A outra.

Quando eu era bem jovem era também muito fantasiosa. Eu não gostava nem um pouquinho de mim e por isso inventei outra para ser eu. A outra era tudo que uma adolescente podia sonhar: perfeita. Era linda, branquinha e cheia de sardas charmosas, com os cabelos avermelhados e olhos azuis como os de Elizabeth Taylor. Tinha nome e sobrenome, aliás um nome bem cafona para os meus padrões atuais. Criei para ela uma vida completa, tinha até uma casa maravilhosa, um carro esporte sem capota e uma grande paixão. Não era uma menina boboca como eu. Viajava pelo mundo inteiro, conhecia pessoas interessantes que faziam questão de sua amizade. Era só a vida ficar chata que ela aparecia, sem pedir licença, até que  certa altura da vida ela se tornou tão presente que tive medo que me ofuscasse. Não que eu agisse como ela, minhas atitudes continuavam a ser  as de uma roceirona caipira.
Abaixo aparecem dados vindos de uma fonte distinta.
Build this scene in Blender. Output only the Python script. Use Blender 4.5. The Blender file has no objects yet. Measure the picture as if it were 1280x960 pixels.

No entanto dominava de tal forma os meus pensamentos que tive medo que   ocupasse por inteiro o meu corpo e aí eu nem  seria eu nem  ela.E olha que naquele tempo eu nem sabia que pensamentos têm vida própria, como sei agora,e por isso cuido deles com cuidado.
 
 
Foi por isso que tive de matá-la. Não foi suicídio, mas assassinato mesmo. Como foi legítima defesa, nunca senti culpa, nem ninguém me condenou, pois se nem sabiam que ela existia como iriam saber que tinha morrido assassinada por mim? Mesmo assim o seu fantasma veio assombrar-me. Vi o filme As Barreiras do Amor, onde Michelle Pfeiffer, como a texana Lurene, vivia uma fantasia semelhante – ela fantasiava ser Jacqueline Kennedy e só parou com essa idéia obssecante quando sua própria vida se transformou em uma aventura. Eu não cheguei a tanto, nunca quis ser outra pessoa de verdade, inventei para mim uma pessoa perfeita, mas acabei dando cabo dela. Tive que fazer uma escolha entre ser eu ou ser outra e  ser eu venceu. Como não estava satisfeita comigo tratei foi de transformar-me em uma eu melhorzinha. Não pela aparência, afinal nada como a juventude e seu viço. Mas pela alegria de viver e a certeza do poeta das múltiplas faces: tudo vale a pena quando a alma não é pequena.